If not, it's very possible that much of what you see will fade.
Intelligence
In addition to attractiveness, intelligence helps as well. Because let’s face it, who wants a dumb partner?
All beauty and no brains are a bad sign. Sure you'll have some short-term sexual benefits.
But we're talking "long term". And the long term, you need someone that's more intelligent than the average person their age.
This will really help assure you of their maturity and ability to make wise decisions. Maturity in itself is simply the ability to sacrifice and delay present pleasures for future benefit.
Just think about it, if this person will be the other parent for your legacy or simply the other resident of your home, do you really want to live with the fear of them making mistakes because they lack a brain.
That's a horrible way to live. You'll never be able to truly trust someone that's too slow mentally.
And without trust, what do you really have?
Now if you are a little more intelligent than them but they aren't slow, that's fine. Part of your role will forever be like an educator if you choose them as your partner.
There's nothing wrong with that. Some people love sharing epiphanies in an educational format with a less intelligent partners. It is very satisfying.
But regardless, the most satisfying part is understanding that knowledge pays the best interest. Plus, it helps to have someone that has the ability to acquire knowledge in one area while you acquire your knowledge in the area you’re curious about. This way you never miss out on the opportunity costs of what you failed to learn.
Let your partner be strong in areas you're mentally weak in for ultimate success. That the true benefit of having someone that is not slow. Because life is too short to learn too slow.
Character
They say that part of the character is what you do when no one is looking. This is also a manifestation of your true values but simply the act of doing it shows your character.
Basically, a person with bad character is someone that is sneaky behind people’s back due to their narcissistic nature. If your partner talks about doing somebody wrong intentionally, RUN!
If they would do someone else wrong on purpose, what stops them from doing you wrong on purpose?
You want to be able to trust somebody with your emotions and your most vulnerable side. People with good character are typically trusted by a lot of people in their own personal circle.
However, if their own friends and family rarely trust them; that is a wake-up call for you.
Also, people with good character typically care more about the world and the community than their own selfish interests long term.
So how likely are they to help someone or help people? Generosity is the root of good character.
I've learned my lesson after dating many rude and coldhearted people that would sit back and watch their own family suffer while they choose to live their best life.
People with a good character don’t hold grudges or kinds of beef long term because it’s not beneficial for their life as a whole.
You don't want the other parent of your kids or future kids to do what best for them and not the family. Thus, when you judge people on their character, you can immediately screen this out if you see it.
Commonality
Last but not least, other common metric people look at is commonality.
Do you like what I like?
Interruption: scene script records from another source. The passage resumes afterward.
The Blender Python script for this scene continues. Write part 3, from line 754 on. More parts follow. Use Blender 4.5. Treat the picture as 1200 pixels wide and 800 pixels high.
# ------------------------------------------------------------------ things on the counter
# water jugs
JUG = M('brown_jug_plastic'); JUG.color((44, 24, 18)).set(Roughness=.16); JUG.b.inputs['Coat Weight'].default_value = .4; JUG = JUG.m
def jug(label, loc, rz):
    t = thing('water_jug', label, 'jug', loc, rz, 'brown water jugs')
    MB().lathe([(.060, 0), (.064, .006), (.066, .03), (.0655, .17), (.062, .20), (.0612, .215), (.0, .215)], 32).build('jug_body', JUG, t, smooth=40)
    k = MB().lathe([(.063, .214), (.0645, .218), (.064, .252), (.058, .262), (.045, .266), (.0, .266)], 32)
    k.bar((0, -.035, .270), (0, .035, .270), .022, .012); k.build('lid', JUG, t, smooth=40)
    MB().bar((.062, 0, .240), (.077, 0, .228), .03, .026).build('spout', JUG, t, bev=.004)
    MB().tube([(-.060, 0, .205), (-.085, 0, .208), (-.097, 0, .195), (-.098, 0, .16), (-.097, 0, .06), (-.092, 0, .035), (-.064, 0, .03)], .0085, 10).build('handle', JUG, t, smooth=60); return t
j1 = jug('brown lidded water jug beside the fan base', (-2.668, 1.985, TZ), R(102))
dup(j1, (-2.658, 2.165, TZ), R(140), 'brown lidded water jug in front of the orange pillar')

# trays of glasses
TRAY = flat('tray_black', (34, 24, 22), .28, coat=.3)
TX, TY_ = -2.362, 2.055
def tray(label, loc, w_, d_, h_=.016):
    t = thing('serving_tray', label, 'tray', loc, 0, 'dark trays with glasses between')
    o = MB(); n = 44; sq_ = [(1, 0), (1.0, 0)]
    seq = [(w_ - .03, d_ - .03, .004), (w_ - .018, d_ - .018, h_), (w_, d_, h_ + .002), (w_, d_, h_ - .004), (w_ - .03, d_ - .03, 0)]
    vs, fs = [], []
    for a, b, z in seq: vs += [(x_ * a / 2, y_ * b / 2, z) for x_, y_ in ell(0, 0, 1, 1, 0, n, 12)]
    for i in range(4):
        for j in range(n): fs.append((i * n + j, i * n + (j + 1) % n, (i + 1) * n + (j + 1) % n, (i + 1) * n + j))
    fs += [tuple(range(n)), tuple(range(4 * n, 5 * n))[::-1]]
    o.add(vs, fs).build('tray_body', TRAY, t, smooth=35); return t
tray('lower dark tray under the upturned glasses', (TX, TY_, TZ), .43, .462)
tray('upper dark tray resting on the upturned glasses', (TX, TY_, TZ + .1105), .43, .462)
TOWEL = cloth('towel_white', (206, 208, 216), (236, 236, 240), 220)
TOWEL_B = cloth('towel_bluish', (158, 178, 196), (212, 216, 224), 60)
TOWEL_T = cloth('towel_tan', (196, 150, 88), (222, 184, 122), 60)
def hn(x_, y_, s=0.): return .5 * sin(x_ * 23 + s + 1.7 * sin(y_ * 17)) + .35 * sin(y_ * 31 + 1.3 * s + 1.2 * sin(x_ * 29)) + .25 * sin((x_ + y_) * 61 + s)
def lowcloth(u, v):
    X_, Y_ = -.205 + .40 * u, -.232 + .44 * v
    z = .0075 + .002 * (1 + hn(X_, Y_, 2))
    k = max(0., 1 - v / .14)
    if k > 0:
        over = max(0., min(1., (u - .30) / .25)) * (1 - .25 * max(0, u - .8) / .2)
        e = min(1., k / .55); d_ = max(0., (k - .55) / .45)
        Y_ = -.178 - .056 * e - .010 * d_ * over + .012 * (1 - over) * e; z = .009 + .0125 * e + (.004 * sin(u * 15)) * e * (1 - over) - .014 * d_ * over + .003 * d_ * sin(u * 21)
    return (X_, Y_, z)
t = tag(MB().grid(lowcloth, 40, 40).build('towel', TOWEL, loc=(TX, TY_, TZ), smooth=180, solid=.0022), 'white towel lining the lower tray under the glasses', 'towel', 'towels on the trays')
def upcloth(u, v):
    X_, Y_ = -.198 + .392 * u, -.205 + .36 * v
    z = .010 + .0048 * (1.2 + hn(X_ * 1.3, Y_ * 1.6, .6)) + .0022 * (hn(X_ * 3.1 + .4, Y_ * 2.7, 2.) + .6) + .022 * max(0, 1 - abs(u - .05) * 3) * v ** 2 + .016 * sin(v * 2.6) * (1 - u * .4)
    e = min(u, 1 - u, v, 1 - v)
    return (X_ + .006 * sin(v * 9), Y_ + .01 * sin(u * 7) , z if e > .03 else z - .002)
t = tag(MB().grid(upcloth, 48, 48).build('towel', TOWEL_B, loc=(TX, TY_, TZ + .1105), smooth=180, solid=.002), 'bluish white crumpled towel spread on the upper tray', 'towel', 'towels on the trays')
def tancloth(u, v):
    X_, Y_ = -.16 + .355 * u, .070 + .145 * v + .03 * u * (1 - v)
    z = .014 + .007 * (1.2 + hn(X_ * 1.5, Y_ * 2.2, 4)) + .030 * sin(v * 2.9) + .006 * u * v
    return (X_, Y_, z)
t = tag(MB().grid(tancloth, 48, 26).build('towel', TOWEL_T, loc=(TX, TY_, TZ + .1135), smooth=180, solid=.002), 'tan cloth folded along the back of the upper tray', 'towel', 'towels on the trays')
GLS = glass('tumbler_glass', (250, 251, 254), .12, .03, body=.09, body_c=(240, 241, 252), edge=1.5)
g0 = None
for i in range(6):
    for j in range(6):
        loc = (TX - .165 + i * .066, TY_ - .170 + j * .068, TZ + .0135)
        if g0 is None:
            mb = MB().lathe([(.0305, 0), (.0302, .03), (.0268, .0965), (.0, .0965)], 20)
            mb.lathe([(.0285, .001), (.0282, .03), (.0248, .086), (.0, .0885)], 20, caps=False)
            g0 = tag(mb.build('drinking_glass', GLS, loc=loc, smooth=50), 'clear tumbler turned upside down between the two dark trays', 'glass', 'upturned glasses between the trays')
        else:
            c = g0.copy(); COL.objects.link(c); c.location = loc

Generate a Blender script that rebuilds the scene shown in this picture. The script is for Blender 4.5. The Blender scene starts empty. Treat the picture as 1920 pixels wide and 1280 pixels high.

Are you the type of person to respond to situations similar to me?
How important is this? It's really just a bonus. The only part within commonality that's really important is a similarity in beliefs and values.
This is the foundation of how you'll approach your position and role in the big scheme of the community and world.
Meaning... do you feel a sense of social duty to create a family one day and contribute to society in a particularly positive way? And in what ways does your partner feels the same?
So if you're a nihilist person with a YOLO you only live once mentality, you'll live in hell if you settle for someone who wants to build generational wealth by sacrificing many youthful years working and grinding towards that purpose.
If you want to be philanthropic and give back to those that are less fortunate in some type of way, you should not partner with someone that’s long-term goal is to outshine everyone else and validation seeking.
General commonalities in how one spends their leisure are fine. The important part is just having true commonality in beliefs and values. Long term, a person's beliefs and values rarely change unless traumatic events occur. And waiting for that is a waste of your time because life is short.
Conclusion:
In your dating hunt, you don’t have to immediately be an expert at finding out this information but you have to start somewhere.
Just like the saying, you don't have to be great to start, but you do have to start to one day be great.
So as you improve on screening for attractiveness, intelligence, character, and commonality... always remember: good better best, never let it rest, 'til your good is better and you better is best.